> Instructions to follow:
Copy the data that follows, character for character, minus the pictures.
-------------------------
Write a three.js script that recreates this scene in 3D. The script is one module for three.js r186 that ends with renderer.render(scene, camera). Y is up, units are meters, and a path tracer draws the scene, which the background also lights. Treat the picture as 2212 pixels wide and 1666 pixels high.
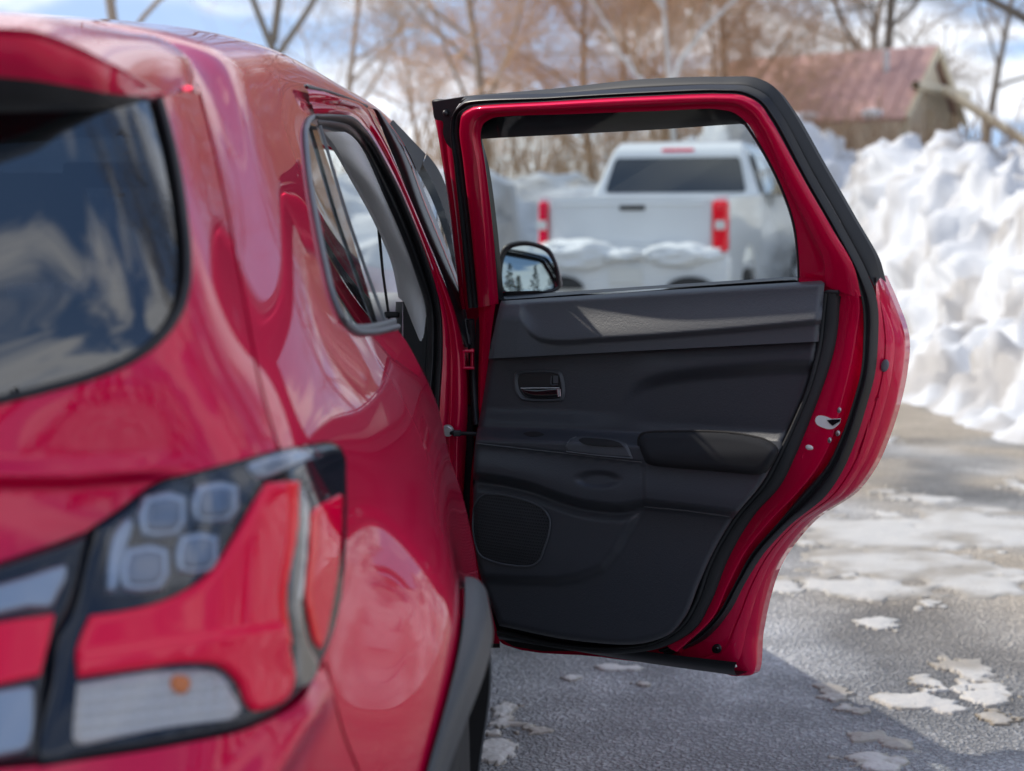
import * as THREE from 'three';
import { mergeGeometries, mergeVertices, toCreasedNormals } from 'three/addons/utils/BufferGeometryUtils.js';
import { RoundedBoxGeometry } from 'three/addons/geometries/RoundedBoxGeometry.js';
import { ImprovedNoise } from 'three/addons/math/ImprovedNoise.js';

// ------------------------------------------------------------------ camera
const H = 1.17, F = 3700, PITCH = Math.atan(333 / 3700);
const scene = new THREE.Scene();
const camera = new THREE.PerspectiveCamera(2 * Math.atan(833 / F) * 180 / Math.PI, 1024 / 771, 0.05, 900);
camera.position.set(0, H, 0);
camera.rotation.x = -PITCH;
camera.focus = 3.0;
camera.userData.fStop = 4.0;

// ------------------------------------------------------------------ sky, sun, exposure
const V3 = (x, y, z) => new THREE.Vector3(x, y, z);
const noise = new ImprovedNoise();
const N3 = (x, y, z = 0.37) => noise.noise(x, y, z);
const fbm = (x, y, z = 0.37, o = 5) => { let s = 0, a = 0.5; for (let i = 0; i < o; i++) { s += a * N3(x, y, z); x = x * 2.03 + 7.1; y = y * 2.03 + 3.3; z = z * 2.03 + 1.7; a *= 0.5; } return s; };
const sstep = (a, b, x) => { const t = Math.min(1, Math.max(0, (x - a) / (b - a))); return t * t * (3 - 2 * t); };
const mix = (a, b, t) => a + (b - a) * t;
{
  const W = 2048, Hh = 1024, data = new Float32Array(W * Hh * 4);
  for (let j = 0; j < Hh; j++) {
    const el = ((j + 0.5) / Hh - 0.5) * Math.PI, y = Math.sin(el), ce = Math.cos(el);
    for (let i = 0; i < W; i++) {
      const az = ((i + 0.5) / W - 0.5) * 2 * Math.PI, x = Math.cos(az) * ce, z = Math.sin(az) * ce;
      const yy = Math.max(y, 0);
      const hz = Math.pow(1 - yy, 3.2);
      let r = mix(0.125, 0.47, hz), g = mix(0.215, 0.60, hz), b = mix(0.43, 0.83, hz);
      const away = 0.5 - 0.5 * (x * -0.67 + yy * 0.67 + z * -0.32); // bluer opposite the sun
      const dk = mix(1, 0.62, sstep(0.35, 0.95, away) * (1 - 0.25 * hz)); r *= mix(dk, 1, 0) * mix(1, 0.85, away); g *= dk; b *= mix(dk, 1, 0.35);
      const k = 1 / (yy + 0.16), px = x * k * 1.25 + 3.2, pz = z * k * 1.25 + 0.4;
      const wx = fbm(px * 0.9 + 5, pz * 0.9, 2.2, 3) * 0.9, wz = fbm(px * 0.9, pz * 0.9 + 9, 5.1, 3) * 0.9;
      const n = fbm(px + wx, pz * 0.8 + wz, 0.7, 6);
      const c = sstep(-0.06, 0.20, n + 0.05);
      const thick = sstep(0.1, 0.45, n);
      const cb = mix(0.98, 0.66, thick) * mix(0.92, 1.0, hz);
      r = mix(r, cb * 0.965, c * 0.93); g = mix(g, cb * 0.985, c * 0.93); b = mix(b, cb * 1.03, c * 0.93);
      if (y < 0) { const t = sstep(0, -0.1, y); r = mix(r, 0.45, t); g = mix(g, 0.46, t); b = mix(b, 0.48, t); }
      const o = (j * W + i) * 4; data[o] = r; data[o + 1] = g; data[o + 2] = b; data[o + 3] = 1;
    }
  }
  const t = new THREE.DataTexture(data, W, Hh, THREE.RGBAFormat, THREE.FloatType);
  t.mapping = THREE.EquirectangularReflectionMapping; t.magFilter = THREE.LinearFilter; t.needsUpdate = true;
  scene.background = t; scene.environment = t;
}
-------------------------
> Correct answer:
Write a three.js script that recreates this scene in 3D. The script is one module for three.js r186 that ends with renderer.render(scene, camera). Y is up, units are meters, and a path tracer draws the scene, which the background also lights. Treat the picture as 2212 pixels wide and 1666 pixels high.
import * as THREE from 'three';
import { mergeGeometries, mergeVertices, toCreasedNormals } from 'three/addons/utils/BufferGeometryUtils.js';
import { RoundedBoxGeometry } from 'three/addons/geometries/RoundedBoxGeometry.js';
import { ImprovedNoise } from 'three/addons/math/ImprovedNoise.js';

// ------------------------------------------------------------------ camera
const H = 1.17, F = 3700, PITCH = Math.atan(333 / 3700);
const scene = new THREE.Scene();
const camera = new THREE.PerspectiveCamera(2 * Math.atan(833 / F) * 180 / Math.PI, 1024 / 771, 0.05, 900);
camera.position.set(0, H, 0);
camera.rotation.x = -PITCH;
camera.focus = 3.0;
camera.userData.fStop = 4.0;

// ------------------------------------------------------------------ sky, sun, exposure
const V3 = (x, y, z) => new THREE.Vector3(x, y, z);
const noise = new ImprovedNoise();
const N3 = (x, y, z = 0.37) => noise.noise(x, y, z);
const fbm = (x, y, z = 0.37, o = 5) => { let s = 0, a = 0.5; for (let i = 0; i < o; i++) { s += a * N3(x, y, z); x = x * 2.03 + 7.1; y = y * 2.03 + 3.3; z = z * 2.03 + 1.7; a *= 0.5; } return s; };
const sstep = (a, b, x) => { const t = Math.min(1, Math.max(0, (x - a) / (b - a))); return t * t * (3 - 2 * t); };
const mix = (a, b, t) => a + (b - a) * t;
{
  const W = 2048, Hh = 1024, data = new Float32Array(W * Hh * 4);
  for (let j = 0; j < Hh; j++) {
    const el = ((j + 0.5) / Hh - 0.5) * Math.PI, y = Math.sin(el), ce = Math.cos(el);
    for (let i = 0; i < W; i++) {
      const az = ((i + 0.5) / W - 0.5) * 2 * Math.PI, x = Math.cos(az) * ce, z = Math.sin(az) * ce;
      const yy = Math.max(y, 0);
      const hz = Math.pow(1 - yy, 3.2);
      let r = mix(0.125, 0.47, hz), g = mix(0.215, 0.60, hz), b = mix(0.43, 0.83, hz);
      const away = 0.5 - 0.5 * (x * -0.67 + yy * 0.67 + z * -0.32); // bluer opposite the sun
      const dk = mix(1, 0.62, sstep(0.35, 0.95, away) * (1 - 0.25 * hz)); r *= mix(dk, 1, 0) * mix(1, 0.85, away); g *= dk; b *= mix(dk, 1, 0.35);
      const k = 1 / (yy + 0.16), px = x * k * 1.25 + 3.2, pz = z * k * 1.25 + 0.4;
      const wx = fbm(px * 0.9 + 5, pz * 0.9, 2.2, 3) * 0.9, wz = fbm(px * 0.9, pz * 0.9 + 9, 5.1, 3) * 0.9;
      const n = fbm(px + wx, pz * 0.8 + wz, 0.7, 6);
      const c = sstep(-0.06, 0.20, n + 0.05);
      const thick = sstep(0.1, 0.45, n);
      const cb = mix(0.98, 0.66, thick) * mix(0.92, 1.0, hz);
      r = mix(r, cb * 0.965, c * 0.93); g = mix(g, cb * 0.985, c * 0.93); b = mix(b, cb * 1.03, c * 0.93);
      if (y < 0) { const t = sstep(0, -0.1, y); r = mix(r, 0.45, t); g = mix(g, 0.46, t); b = mix(b, 0.48, t); }
      const o = (j * W + i) * 4; data[o] = r; data[o + 1] = g; data[o + 2] = b; data[o + 3] = 1;
    }
  }
  const t = new THREE.DataTexture(data, W, Hh, THREE.RGBAFormat, THREE.FloatType);
  t.mapping = THREE.EquirectangularReflectionMapping; t.magFilter = THREE.LinearFilter; t.needsUpdate = true;
  scene.background = t; scene.environment = t;
}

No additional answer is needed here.